Grassau – „Wir sind zwar noch kein zweites Klagenfurt, aber wir tun alles dafür, dass es so weit kommt“, sagte Moderatorin Christine Paxmann bei der Preisverleihung des „Grassauer Deichelbohrer“-Literaturpreises im Kammermusiksaal der Sawallisch-Villa in Grassau.
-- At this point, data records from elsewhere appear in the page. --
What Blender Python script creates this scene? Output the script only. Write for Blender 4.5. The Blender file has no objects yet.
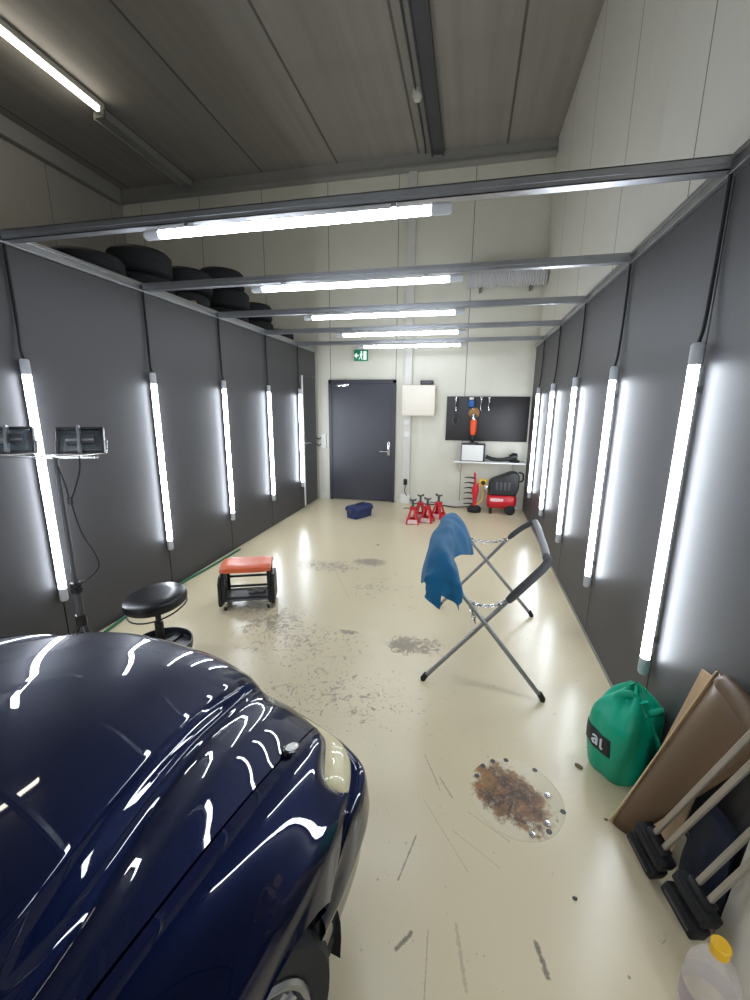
import bpy, bmesh, math, random
import numpy as np
from mathutils import Vector, Matrix, Euler
random.seed(7)
PI = math.pi
S = bpy.context.scene
COL = S.collection

# ------------------------------------------------------------------ camera model
F = 416.0
CAMH = 1.6
v1 = np.array([470-375, 407-500, F]); v2 = np.array([-15, 1850, F])
Yw = v1/np.linalg.norm(v1)
dn = v2-np.dot(v2, Yw)*Yw; dn /= np.linalg.norm(dn)
Zw = -dn; Xw = np.cross(Yw, Zw)
ROT = np.array([Xw, Yw, Zw])
def at(px, py, z=0.0):
    d = ROT @ np.array([px-375, py-500, F]); return Vector((0, 0, CAMH)) + Vector(d)*float((z-CAMH)/d[2])
def aty(px, py, y):
    d = ROT @ np.array([px-375, py-500, F]); return Vector((0, 0, CAMH)) + Vector(d)*float(y/d[1])
cam = bpy.data.objects.new('camera', bpy.data.cameras.new('camera'))
COL.objects.link(cam)
cam.data.sensor_fit = 'VERTICAL'; cam.data.sensor_height = 24.0
cam.data.lens = 24.0*F/1000.0
cam.data.clip_start = 0.02
M3 = Matrix([[float(ROT[i][0]), float(-ROT[i][1]), float(-ROT[i][2])] for i in range(3)])
cam.matrix_world = Matrix.Translation((0, 0, CAMH)) @ M3.to_4x4()
S.camera = cam

# ------------------------------------------------------------------ materials
MATS = {}
def srgb(r, g, b):
    f = lambda c: (c/255/12.92) if c/255 <= 0.04045 else ((c/255+0.055)/1.055)**2.4
    return (f(r), f(g), f(b), 1)
def mat(name, col, rough=.5, metal=0.0, spec=.5, emit=None, estr=0, trans=0, coat=0, noise=0, nscale=20, bump=0, bscale=200, ior=1.45, sheen=0, alpha=1, grain=(1, 1, 1)):
    m = bpy.data.materials.new(name); m.use_nodes = True
    nt = m.node_tree; b = nt.nodes['Principled BSDF']
    b.inputs['Base Color'].default_value = col; b.inputs['Roughness'].default_value = rough
    b.inputs['Metallic'].default_value = metal; b.inputs['Specular IOR Level'].default_value = spec
    b.inputs['Transmission Weight'].default_value = trans; b.inputs['Coat Weight'].default_value = coat
    b.inputs['Coat Roughness'].default_value = .02; b.inputs['IOR'].default_value = ior
    b.inputs['Sheen Weight'].default_value = sheen; b.inputs['Alpha'].default_value = alpha
    if emit:
        b.inputs['Emission Color'].default_value = emit; b.inputs['Emission Strength'].default_value = estr
    tc = nt.nodes.new('ShaderNodeTexCoord')
    mp = nt.nodes.new('ShaderNodeMapping'); mp.inputs['Scale'].default_value = grain
    nt.links.new(tc.outputs['Object'], mp.inputs['Vector'])
    if noise:
        n = nt.nodes.new('ShaderNodeTexNoise'); n.inputs['Scale'].default_value = nscale; n.inputs['Detail'].default_value = 5
        nt.links.new(mp.outputs['Vector'], n.inputs['Vector'])
        mx = nt.nodes.new('ShaderNodeMix'); mx.data_type = 'RGBA'
        mx.inputs['A'].default_value = tuple(c*(1-noise) for c in col[:3])+(1,)
        mx.inputs['B'].default_value = tuple(min(1, c*(1+noise)) for c in col[:3])+(1,)
        nt.links.new(n.outputs['Fac'], mx.inputs['Factor']); nt.links.new(mx.outputs['Result'], b.inputs['Base Color'])
    if bump:
        n2 = nt.nodes.new('ShaderNodeTexNoise'); n2.inputs['Scale'].default_value = bscale; n2.inputs['Detail'].default_value = 4
        nt.links.new(mp.outputs['Vector'], n2.inputs['Vector'])
        bp = nt.nodes.new('ShaderNodeBump'); bp.inputs['Strength'].default_value = bump; bp.inputs['Distance'].default_value = .004
        nt.links.new(n2.outputs['Fac'], bp.inputs['Height']); nt.links.new(bp.outputs['Normal'], b.inputs['Normal'])
    MATS[name] = m
    return m

class G:
    """tiny node helper"""
    def __init__(s, m): s.nt = m.node_tree; s.L = s.nt.links
    def val(s, x, sock):
        if isinstance(x, bpy.types.NodeSocket): s.L.new(x, sock)
        else: sock.default_value = x
    def math(s, op, a, b=None, clamp=False):
        n = s.nt.nodes.new('ShaderNodeMath'); n.operation = op; n.use_clamp = clamp
        s.val(a, n.inputs[0])
        if b is not None: s.val(b, n.inputs[1])
        return n.outputs[0]
    def mix(s, f, a, b):
        n = s.nt.nodes.new('ShaderNodeMix'); n.data_type = 'RGBA'
        s.val(f, n.inputs['Factor']); s.val(a, n.inputs['A']); s.val(b, n.inputs['B']); return n.outputs['Result']
    def noise(s, vec, scale, detail=4, rough=.5, dist=0):
        n = s.nt.nodes.new('ShaderNodeTexNoise'); n.inputs['Scale'].default_value = scale; n.inputs['Detail'].default_value = detail
        n.inputs['Roughness'].default_value = rough; n.inputs['Distortion'].default_value = dist; s.L.new(vec, n.inputs['Vector']); return n.outputs['Fac']
    def step(s, x, lo, hi):
        n = s.nt.nodes.new('ShaderNodeMapRange'); n.clamp = True; n.interpolation_type = 'SMOOTHSTEP'
        s.val(x, n.inputs['Value']); n.inputs['From Min'].default_value = lo; n.inputs['From Max'].default_value = hi
        return n.outputs['Result']

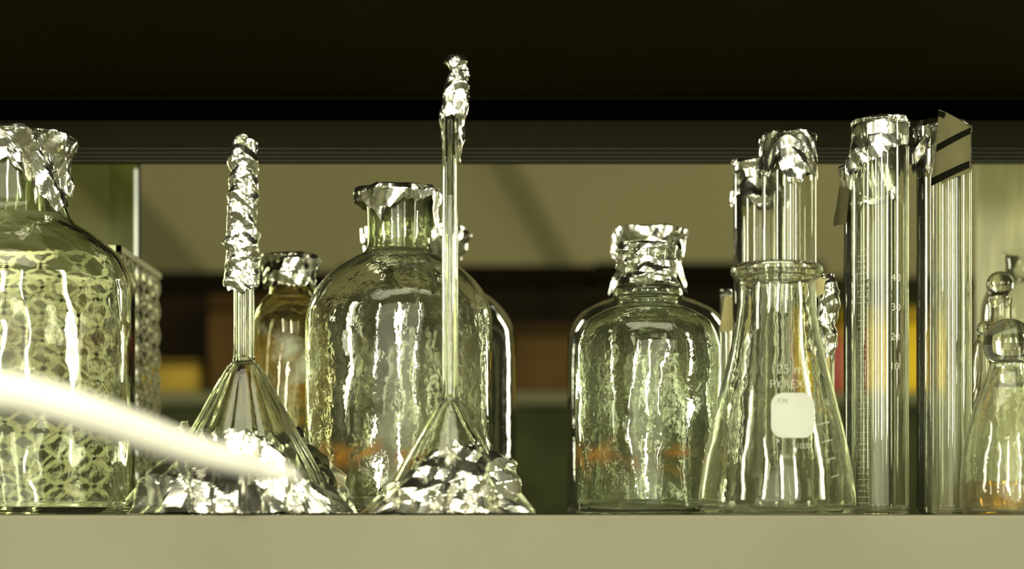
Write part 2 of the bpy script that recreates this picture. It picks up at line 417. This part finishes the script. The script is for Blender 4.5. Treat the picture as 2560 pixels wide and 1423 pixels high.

Zum dritten Mal wurde der im gesamten deutschsprachigen Raum ausgeschriebene Preis für die besten neuen Kurzgeschichten – diesmal zum Thema „Wildnis“ – vergeben.
Der aus Film und Fernsehen bekannte Schauspieler Sebastian Fischer las die sechs nominierten, kürzlich entstandenen und bisher unveröffentlichten Kurzgeschichten.
Den mit Spannung erwarteten ersten Preis erhielt Sybille Wobser-Zheng, 1963 in Norddeutschland geboren, Sinologin, Dozentin, Sprach- und Schreibtherapeutin, für ihre Geschichte „Der freie Herr Bernstein“. Dabei geht es um eine in den Zwängen der modernen Digitalwelt gefangenen Frau, die sich unversehens von einem großen Hund mit bernsteinfarbenen Augen in die Berge und zu einem ganz neuen Leben führen lässt.
Der zweite Preis ging an Edith Anna Polkehn, 1951 in Österreich geboren und in Niederbayern beheimatet. Ihre Kurzgeschichten wurden bisher in zwölf Anthologien veröffentlicht. „Böser Bär“ ist die ergreifende Kurzgeschichte über Gewalt in der Familie aus Sicht des kindlichen Erlebens. Der dritte Preis ging an die 1979 geborene Julia Gehrig aus Landshut, Diplomsozialpädagogin und Dozentin. Ihre Geschichte „Zirbenruf“ befasst sich mit einem karrierebewussten Schriftsteller, der versucht, nach einer Art Schreibblockade seine vom Verlag schon lange angeforderte Biografie in einer Hütte fernab von der Zivilisation fertigzustellen. Nach Tagen des sich Abquälens bekommt er durch die Natur einen neuen Zugang zu sich und zum Leben. Die ersten drei erhielten eine Nachbildung eines historischen Deichelbohrers, wie er im Museum Salz und Moor zu sehen ist.
Die weiteren drei, jeweils als dritten Platz gleich bewerteten Preisträger, sind Ada Diagne aus Wien, Tochter eines Senegalesen und einer Österreicherin, Diplomjuristin, für ihre unterhaltsame Kurzgeschichte „Bintou“.
Weiterer Preisträger ist Siegfried Straßner, Jahrgang 1959, aus Nürnberg, Dozent an der Akademie Faber-Castell im Studiengang „Literarisches Schreiben und Kulturjournalismus“. Den Preis erhielt er für „Das gelbe Ding“. Ebenso ausgezeichnet wurde „Into the Steuererklärung“ von Christian Roman, der als Dokumentarfilmer für SeaWatch unterwegs ist.
Insgesamt wurden 420 Kurzgeschichten aus ganz Deutschland, Österreich und der Schweiz für den Wettbewerb eingereicht. Die Jury für den Deichelbohrer-Preis bestand aus den Autoren und Fachleuten für Literatur Janina Fallgiebel, Daniela Esch, Stefan Hanitzsch, Christine Paxmann, Uta Grabmüller, Willi Schwenkmeier und Klaus Bovers, der zusammen mit Angeline Bauer und dem Grassauer Robert Höpfner 2019 den Literaturpreis mit finanzieller und organisatorischer Unterstützung der Gemeinde Grassau ins Leben gerufen hatte. Alle preisgekrönten Kurzgeschichten sind in einer sorgfältig gestalteten Broschüre zusammengefasst, dazu drei ebenso als sehr gut beurteilte weitere Kurzgeschichten.
Die stimmungsvolle Veranstaltung umrahmten drei ausgezeichnete Schüler der Musikschule Grassau, Easy Brass, Maxi Schneider und Maxi Ludwig, Trompete und Flügelhorn, Naomi Prasser, Horn, sowie der Leiter der Grassauer Musikschule, Wolfgang Diem, Baritontrompete.